A cleaner capper

Sept. 1, 2004
First capper equipped with new servo motor/drive unit brings a host of benefits. Filling lines for aseptically filled plastic bottles are a key target.

In the latest Krones capper for application of plastic threaded caps to plastic bottles, a new servo motor/drive technology from Elau adds flexibility, speeds changeover, and provides continuous tracking of performance data. It also reduces opportunities for contamination because it minimizes the number of mechanical components above the point where sterile caps are transferred onto aseptically filled containers. Krones is the first OEM to integrate the PacDrive™ SCL-055 servo motor/drive unit in a packaging machine.

Martina Wrede, a mechanical engineer at Krones, says the new breed of capper is uniquely suitable for cold aseptic filling, where contamination of any kind is especially problematic. Wrede also values the flexibility that comes when each capping station has its own servo motor/drive unit.

“If you need to switch to a different closure that happens to require a different torque, you make that change at a touch screen well outside of the aseptic chamber,” says Wrede. “With a more conventional capper, you’d have to open the aseptic chamber, close the chamber, and then re-sterilize the chamber before capping could resume.”

So what has precluded, prior to this application, the use of servo motor/drive units dedicated to individual capping stations on rotary cappers like this? Space requirements were a key impediment. The specially designed trapezoidal, as opposed to rectangular, shape of the SLC-055 makes it possible to mount 20 of these compact units on a rotary-style capper like the one built by Krones. And because drive and motor are combined in a single unit, gone is the complexity of running motor cables from individual servo motors on a rotating table back to servo drives located in a control cabinet.
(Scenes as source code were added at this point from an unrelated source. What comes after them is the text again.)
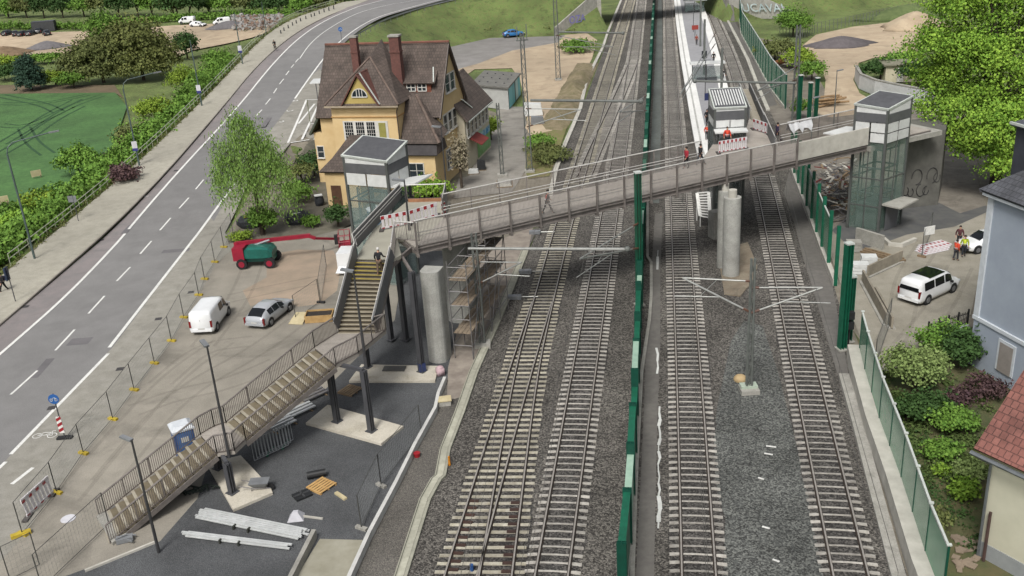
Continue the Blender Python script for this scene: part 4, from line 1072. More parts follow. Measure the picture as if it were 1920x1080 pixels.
part('verge_board', MB().beam(HP(s1+.3,-tw-e,ez), HP(s1+.3,0,zr_), .1, .3).beam(HP(s1+.3,tw+e,ez), HP(s1+.3,0,zr_), .1, .3), lead, mr_)
# front bay
hbox(-3.45, 3.8, -7.2, -4.0, 9.3)
part('string_course', MB().prism([HP(-3.53,-7.28),HP(3.88,-7.28),HP(3.88,-4.4),HP(-3.53,-4.4)], 8.0, 8.1), M('course','c49a62','b88e58',3,.9), hs_)
ap0 = HP(.2,-4.0,13.6); eL, eR = HP(-3.9,-7.7,9.35), HP(4.25,-7.7,9.35)
rb = roofpart(hs_, [[eL,eR,ap0],[eR,HP(4.25,-2.6,9.35),HP(.2,-.4,14.9),ap0],[HP(-3.9,-2.6,9.35),eL,ap0,HP(.2,-.4,14.9)]], roof_t, .2)
for p in (eL, eR): part('hip_tiles', MB().cyl(p+Vector((0,0,.05)), ap0+Vector((0,0,.05)), .11, .11, 7), M('hip_tile','6a5950','7f6f66',2,.85), rb)
part('gutter', MB().beam(eL-hv*.08-Vector((0,0,.12)), eR-hv*.08-Vector((0,0,.12)), .16, .16), M('pale_gutter','b9ab95','a59883',3,.6), rb)
part('downpipe', MB().tube([HP(4.2,-7.75,9.2), HP(3.85,-7.35,8.6), HP(3.88,-7.33,.2)], .06), lead, hs_)
# gable dormer on the bay
gz, gt = 12.3, -7.55; gl, gr = -1.7, 1.9; gm = .1
mb = MB(); i = mb.vs([HP(gl,gt,9.5),HP(gr,gt,9.5),HP(gm,gt,gz)]); mb.face((i,i+1,i+2)); mb.prism([HP(gl,gt+.02),HP(gr,gt+.02),HP(gr,gt+.8),HP(gl,gt+.8)],9.5,9.7)
gd_ = part('gable_dormer', mb, M('ochre_gable','cdb870','c0ab66',1,.9), hs_)
o = part('roof', MB().slab([HP(gl-.35,gt-.3,9.35),HP(gm,gt-.3,gz+.3),HP(gm,gt+2.7,gz+.3),HP(gl-.35,gt+.6,9.6)], .12).slab([HP(gr+.35,gt-.3,9.35),HP(gm,gt-.3,gz+.3),HP(gm,gt+2.7,gz+.3),HP(gr+.35,gt+.6,9.6)], .12), M('red_brown_tiles','7c5148','654238',2,.85), gd_)
part('snow_flashing', MB().beam(HP(gr+.42,gt-.3,9.5), HP(gm+.12,gt+.3,gz+.3), .12, .08), cap, gd_)
mb = MB(); q = [HP(gm+.85*math.cos(a),gt-.03,10.2+.85*math.sin(a)) for a in [math.pi*k/10 for k in range(11)]]; mb.poly(q); wd_ = part('window', mb, pane_m, gd_)
mb = MB()
for a, b in zip(q, q[1:]): mb.beam(a-hv*.02, b-hv*.02, .08, .08)
mb.beam(q[0]-hv*.02, q[-1]-hv*.02, .08, .1)
for f_ in (-.3, .0, .3): mb.beam(HP(gm+f_,gt-.05,10.2), HP(gm+f_,gt-.05,10.2+.85*math.sqrt(1-(f_/.85)**2)), .07, .05)
part('frame', mb, wood_w, gd_)
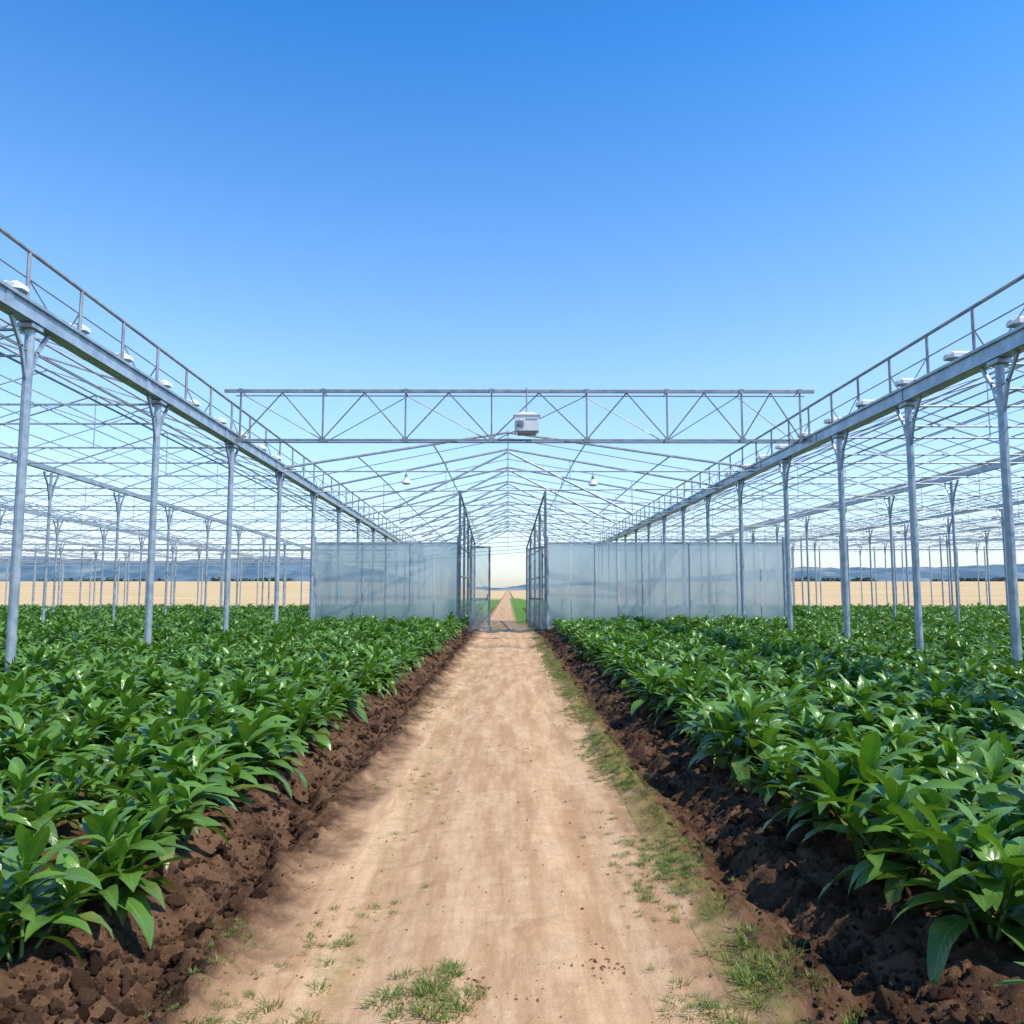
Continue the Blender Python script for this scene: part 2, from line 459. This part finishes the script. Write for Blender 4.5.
for cx,cy,sp,n,sz in ((-.33,3.38,.09,36,.8),(.78,3.28,.07,18,.7),(1.12,3.65,.1,34,.9),(.9,4.4,.1,26,.45),(-.85,3.9,.12,20,.5),(-.95,3.15,.1,22,.6),(-.75,3.1,.06,14,.6),(1.3,3.15,.08,14,.7),(-.27,3.62,.05,10,.6),(.85,5.2,.12,60,.42)):
    for i in range(n): tuft(cx+rnd.gauss(0,sp),cy+rnd.gauss(0,sp*1.5),sz*rnd.uniform(.5,1.25))
scatter('grass_tufts',gc,pts)

# ---------------------------------------------------------------- greenhouse frame
GH=empty('greenhouse_frame')
XL,XR=-7.5,8.2
YEND=72
def zl(y): return CH+4.28-.024*(y-11.75)
def zr(y): return CH+3.95
ypl=[-6.2,-1.6,3,7.6]+[12.2+4.6*i for i in range(14)]
ypr=[-5.4,-1,3.4,8.2,12.95,16.0,19.4,23.3,27.9]+[32.5+4.6*i for i in range(9)]
posts=MB(); gut=MB(); rail=MB(); roof=MB(); pipes=MB()
GHT=.30
def post(x,y,zt,r=.072,main=True):
    posts.tube((x,y,-.3),(x,y,zt-.12),r,12)
    posts.beam((x-r*2.2,y,.12),(x+r*2.2,y,.12),r*4.4,.03)
    L=.50 if main else .42
    for s in (-1,1):
        posts.beam((x,y+s*r*.7,zt-1.0),(x,y+s*L*.42,zt-.5),.045,.06)
        posts.beam((x,y+s*L*.41,zt-.53),(x,y+s*L,zt-.12),.045,.06)
    if main: posts.beam((x,y,zt-.20),(x,y,zt-.13),.24,.30)
for y in ypl: post(XL,y,zl(y))
for y in ypr: post(XR,y,zr(y))
for X,zf in ((XL,zl),(XR,zr)):
    y0=-8
    s=1 if X>0 else -1
    gut.beam((X,y0,zf(y0)+.03),(X,YEND,zf(YEND)+.03),.20,GHT)
    gut.beam((X-s*.12,y0,zf(y0)+.165),(X-s*.12,YEND,zf(YEND)+.165),.06,.05)
    gut.beam((X+s*.12,y0,zf(y0)+.165),(X+s*.12,YEND,zf(YEND)+.165),.06,.05)
    gut.beam((X-s*.12,y0,zf(y0)-.10),(X-s*.12,YEND,zf(YEND)-.10),.045,.03)
    yy=y0+1
    while yy<YEND:
        gut.beam((X-s*.105,yy,zf(yy)+.03),(X-s*.105,yy+.16,zf(yy)+.03),.02,.22); yy+=4.6
    xr=X+s*.05
    rail.tube((xr,y0,zf(y0)+1.05),(xr,YEND,zf(YEND)+1.05),.034,8)
    rail.tube((xr+s*.02,y0,zf(y0)+.62),(xr+s*.02,YEND,zf(YEND)+.62),.014,5)
    y=y0; i=0
    while y<YEND:
        rail.tube((xr,y,zf(y)+.15),(xr,y,zf(y)+1.05),.03,6)
        if i%2==0: rail.tube((xr,y,zf(y)+.66),(xr+s*.30,y+.02,zf(y)+.17),.014,5)
        else: rail.tube((xr,y,zf(y)+.62),(xr,y+.75,zf(y)+.18),.012,5)
        y+=1.55; i+=1
    rail.tube((X+s*.5,y0,zf(y0)-.55),(X+s*.5,YEND,zf(YEND)-.55),.022,6)
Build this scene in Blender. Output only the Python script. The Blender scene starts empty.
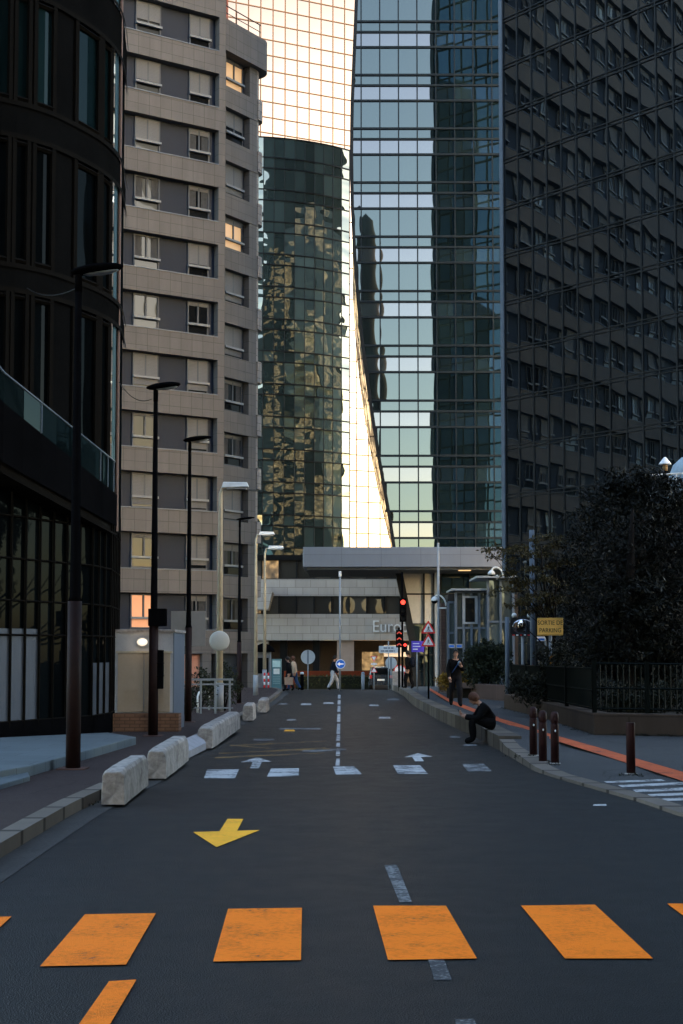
import bpy, bmesh, math, random
import numpy as np
from mathutils import Vector, Matrix
random.seed(7); np.random.seed(7)
C = bpy.context.scene.collection
PI = math.pi
R_ = math.radians

# ------------------------------------------------------------------ camera
F = 1422.0; CH = 1.765; PITCH = R_(3.5); SH = 51.0
cp, sp_ = math.cos(PITCH), math.sin(PITCH)
cam = bpy.data.cameras.new('camera'); camo = bpy.data.objects.new('camera', cam); C.objects.link(camo)
cam.sensor_fit = 'VERTICAL'; cam.sensor_height = 36; cam.lens = 36*F/1024; cam.shift_y = SH/1024
cam.clip_end = 5000; cam.clip_start = 0.1
camo.location = (0, 0, CH); camo.rotation_euler = (R_(90)+PITCH, 0, 0)
bpy.context.scene.camera = camo

def ray(px, py):
    xr = (px-341.5)/F; yu = (512+SH-py)/F
    return Vector((xr, cp-yu*sp_, sp_+yu*cp))
def V(px, py, Y):
    d = ray(px, py); t = Y/d.y
    return Vector((d.x*t, Y, CH+d.z*t))
_RT = [(-60,0),(14,0),(22,-.06),(30,-.13),(40,-.24),(50,-.36),(57,-.42),(63,-.37),(69,-.235),(72,-.235),(80,-.55),(95,-.95),(110,-1.),(300,-1.)]
def _lin(T, y):
    if y <= T[0][0]: return T[0][1]
    for (a, u), (b, v) in zip(T, T[1:]):
        if y <= b: return u+(v-u)*(y-a)/(b-a)
    return T[-1][1]
def RZ(y): return sum(_lin(_RT, y+k) for k in (-2, -1, 0, 1, 2))/5
_HT = [(-60,.03),(20.5,.03),(22.5,.09),(25.5,.13),(27,.24),(34,.32),(60,.32),(68,.2),(80,.15),(300,.15)]
def HR(y): return _lin(_HT, y)
def G(px, py, off=0.0):
    d = ray(px, py); Y = 3.0; f = off if callable(off) else (lambda y: off)
    while Y < 140:
        z = CH+d.z/d.y*Y
        if z <= RZ(Y)+f(Y): break
        Y += .04
    return Vector((d.x/d.y*Y, Y, RZ(Y)+f(Y)))

# ------------------------------------------------------------------ materials
def mat(name):
    m = bpy.data.materials.new(name); m.use_nodes = True
    nt = m.node_tree; b = nt.nodes['Principled BSDF']
    return m, nt, b
def nd(nt, t, **k):
    n = nt.nodes.new(t)
    for a, v in k.items():
        if a.startswith('i_'): n.inputs[a[2:].replace('_', ' ')].default_value = v
        else: setattr(n, a, v)
    return n
def ramp(nt, fac, stops):
    r = nt.nodes.new('ShaderNodeValToRGB'); e = r.color_ramp.elements
    while len(e) > 1: e.remove(e[-1])
    e[0].position = stops[0][0]; e[0].color = (*stops[0][1], 1)
    for p, c in stops[1:]:
        x = e.new(p); x.color = (*c, 1)
    nt.links.new(fac, r.inputs[0]); return r
def sc(c, k): return tuple(min(1, x*k) for x in c)
def math_(nt, op, a, b=None):
    n = nt.nodes.new('ShaderNodeMath'); n.operation = op
    for i, x in enumerate((a, b)):
        if x is None: continue
        if isinstance(x, (int, float)): n.inputs[i].default_value = x
        else: nt.links.new(x, n.inputs[i])
    return n.outputs[0]

def rough(name, c, r=.7, var=.25, scale=3.0, bump=.0, metal=0., spec=.12, fine=None, mapscale=None):
    """plain surface with blotchy wear and fine grain"""
    m, nt, b = mat(name); L = nt.links
    tc = nd(nt, 'ShaderNodeTexCoord')
    n1 = nd(nt, 'ShaderNodeTexNoise', i_Scale=scale, i_Detail=6., i_Roughness=.65); L.new(tc.outputs['Object'], n1.inputs['Vector'])
    n2 = nd(nt, 'ShaderNodeTexNoise', i_Scale=fine or scale*14, i_Detail=3.); L.new(tc.outputs['Object'], n2.inputs['Vector'])
    mx = math_(nt, 'ADD', math_(nt, 'MULTIPLY', n1.outputs[0], .65), math_(nt, 'MULTIPLY', n2.outputs[0], .35))
    rp = ramp(nt, mx, [(.3, sc(c, 1-var)), (.5, c), (.72, sc(c, 1+var))])
    L.new(rp.outputs[0], b.inputs['Base Color'])
    b.inputs['Roughness'].default_value = r; b.inputs['Metallic'].default_value = metal
    b.inputs['Specular IOR Level'].default_value = spec
    rr = math_(nt, 'ADD', math_(nt, 'MULTIPLY', n1.outputs[0], .3), r-.15); L.new(rr, b.inputs['Roughness'])
    if bump:
        bp = nd(nt, 'ShaderNodeBump', i_Strength=bump, i_Distance=.02); L.new(n2.outputs[0], bp.inputs['Height']); L.new(bp.outputs[0], b.inputs['Normal'])
    return m
def emit(name, c, s):
    m, nt, b = mat(name); b.inputs['Base Color'].default_value = (*sc(c, .5), 1)
    b.inputs['Emission Color'].default_value = (*c, 1); b.inputs['Emission Strength'].default_value = s
    return m

def tiles(name, c, w, h, mortar=.012, jc=.45, var=.12, axes='xz', r=.75, offset=.5, streak=.2):
    """cladding tiles / bricks in local metres"""
    m, nt, b = mat(name); L = nt.links
    tc = nd(nt, 'ShaderNodeTexCoord'); sx = nd(nt, 'ShaderNodeSeparateXYZ'); L.new(tc.outputs['Object'], sx.inputs[0])
    cx = nd(nt, 'ShaderNodeCombineXYZ'); ax = {'x': 0, 'y': 1, 'z': 2}
    if axes == 'rz':
        a = math_(nt, 'ADD', sx.outputs[0], math_(nt, 'MULTIPLY', sx.outputs[1], .8)); L.new(a, cx.inputs[0]); L.new(sx.outputs[2], cx.inputs[1])
    else:
        L.new(sx.outputs[ax[axes[0]]], cx.inputs[0]); L.new(sx.outputs[ax[axes[1]]], cx.inputs[1])
    br = nd(nt, 'ShaderNodeTexBrick', i_Scale=1., offset=offset)
    br.inputs['Color1'].default_value = (*sc(c, 1-var), 1); br.inputs['Color2'].default_value = (*sc(c, 1+var), 1)
    br.inputs['Mortar'].default_value = (*sc(c, jc), 1); br.inputs['Mortar Size'].default_value = mortar; br.inputs['Mortar Smooth'].default_value = .2
    br.inputs['Brick Width'].default_value = w; br.inputs['Row Height'].default_value = h
    L.new(cx.outputs[0], br.inputs['Vector'])
    mp = nd(nt, 'ShaderNodeMapping'); mp.inputs['Scale'].default_value = (1.6, 1.6, .25); L.new(tc.outputs['Object'], mp.inputs[0])
    n = nd(nt, 'ShaderNodeTexNoise', i_Scale=1.3, i_Detail=7., i_Roughness=.7); L.new(mp.outputs[0], n.inputs['Vector'])
    g = nd(nt, 'ShaderNodeTexNoise', i_Scale=30., i_Detail=3.); L.new(tc.outputs['Object'], g.inputs['Vector'])
    k = math_(nt, 'ADD', math_(nt, 'MULTIPLY', n.outputs[0], streak*2), math_(nt, 'ADD', math_(nt, 'MULTIPLY', g.outputs[0], .16), 1-streak-.08))
    mx = nd(nt, 'ShaderNodeMix', data_type='RGBA', blend_type='MULTIPLY'); mx.inputs[0].default_value = 1
    L.new(br.outputs[0], mx.inputs[6]); L.new(k, mx.inputs[7]); L.new(mx.outputs[2], b.inputs['Base Color'])
    b.inputs['Roughness'].default_value = r; b.inputs['Specular IOR Level'].default_value = .12
    bp = nd(nt, 'ShaderNodeBump', i_Strength=.5, i_Distance=.01); L.new(br.outputs[1], bp.inputs['Height']); bp.invert = True
    L.new(bp.outputs[0], b.inputs['Normal'])
    return m

def glass(name, tint, body, fac=.6, pillow=.002, tilt=.002, wob=.002, wscale=.5, lit=0., litc=(1, .6, .25), lits=1., varbody=.4, coat=.01, wz=1.):
    """curtain-wall glass: mirror coat over a dark interior; every pane bows and tilts a little (geometry-scaled bump)"""
    m, nt, b = mat(name); L = nt.links
    nt.nodes.remove(b); out = nt.nodes['Material Output']
    uv = nd(nt, 'ShaderNodeUVMap'); s = nd(nt, 'ShaderNodeSeparateXYZ'); L.new(uv.outputs[0], s.inputs[0])
    u, v = s.outputs[0], s.outputs[1]
    gi = nd(nt, 'ShaderNodeNewGeometry'); rnd = gi.outputs['Random Per Island']
    oi = nd(nt, 'ShaderNodeObjectInfo'); wn = nd(nt, 'ShaderNodeTexWhiteNoise', noise_dimensions='1D'); L.new(math_(nt, 'ADD', rnd, math_(nt, 'MULTIPLY', oi.outputs['Random'], 37.)), wn.inputs['W'])
    ws = nd(nt, 'ShaderNodeSeparateXYZ'); L.new(wn.outputs['Color'], ws.inputs[0])
    pu = math_(nt, 'MULTIPLY', u, math_(nt, 'SUBTRACT', 1., u)); pv = math_(nt, 'MULTIPLY', v, math_(nt, 'SUBTRACT', 1., v))
    h = math_(nt, 'MULTIPLY', math_(nt, 'MULTIPLY', pu, pv), 16*pillow)
    h = math_(nt, 'ADD', h, math_(nt, 'MULTIPLY', math_(nt, 'MULTIPLY', math_(nt, 'SUBTRACT', ws.outputs[0], .5), u), 2*tilt))
    h = math_(nt, 'ADD', h, math_(nt, 'MULTIPLY', math_(nt, 'MULTIPLY', math_(nt, 'SUBTRACT', ws.outputs[1], .5), v), 2*tilt))
    tc = nd(nt, 'ShaderNodeTexCoord'); no = nd(nt, 'ShaderNodeTexNoise', i_Scale=wscale, i_Detail=1.)
    ad = nd(nt, 'ShaderNodeVectorMath', operation='ADD'); L.new(tc.outputs['Object'], ad.inputs[0])
    sv = nd(nt, 'ShaderNodeVectorMath', operation='SCALE'); L.new(wn.outputs['Color'], sv.inputs[0]); sv.inputs['Scale'].default_value = 2.0
    L.new(sv.outputs[0], ad.inputs[1]); zm = nd(nt, 'ShaderNodeMapping'); zm.inputs['Scale'].default_value = (1, 1, wz); L.new(ad.outputs[0], zm.inputs[0]); L.new(zm.outputs[0], no.inputs['Vector'])
    h = math_(nt, 'ADD', h, math_(nt, 'MULTIPLY', no.outputs[0], wob*2))
    bp = nd(nt, 'ShaderNodeBump', i_Strength=1., i_Distance=1.); L.new(h, bp.inputs['Height'])
    gl = nd(nt, 'ShaderNodeBsdfGlossy', i_Roughness=coat); gl.inputs['Color'].default_value = (*tint, 1); L.new(bp.outputs[0], gl.inputs['Normal'])
    df = nd(nt, 'ShaderNodeBsdfDiffuse')
    rp = ramp(nt, ws.outputs[2], [(0, sc(body, 1-varbody)), (.7, body), (1, sc(body, 1+varbody*2))]); L.new(rp.outputs[0], df.inputs['Color'])
    last = df.outputs[0]
    if lit:
        em = nd(nt, 'ShaderNodeEmission'); em.inputs['Color'].default_value = (*litc, 1)
        n3 = nd(nt, 'ShaderNodeTexNoise', i_Scale=2.5, i_Detail=2.); L.new(tc.outputs['Object'], n3.inputs['Vector'])
        k = math_(nt, 'MULTIPLY', math_(nt, 'GREATER_THAN', ws.outputs[2], 1-lit), math_(nt, 'POWER', n3.outputs[0], 3.))
        L.new(math_(nt, 'MULTIPLY', k, lits*4), em.inputs['Strength'])
        a = nd(nt, 'ShaderNodeAddShader'); L.new(last, a.inputs[0]); L.new(em.outputs[0], a.inputs[1]); last = a.outputs[0]
    mx = nd(nt, 'ShaderNodeMixShader'); mx.inputs[0].default_value = fac
    L.new(last, mx.inputs[1]); L.new(gl.outputs[0], mx.inputs[2]); L.new(mx.outputs[0], out.inputs['Surface'])
    return m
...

Krones engineers also leveraged the data collection and recording capabilities that come with Elau’s PacDrive controller. With a similar machine that didn’t have a servo/motor drive unit on each capping station, “You’d need an operator to remove bottles at random from the capper every few hours to measure torque and record it,” says Wrede. Not so with this capper. Torque data is collected as a matter of course by the controller and is available whenever someone wants to see it.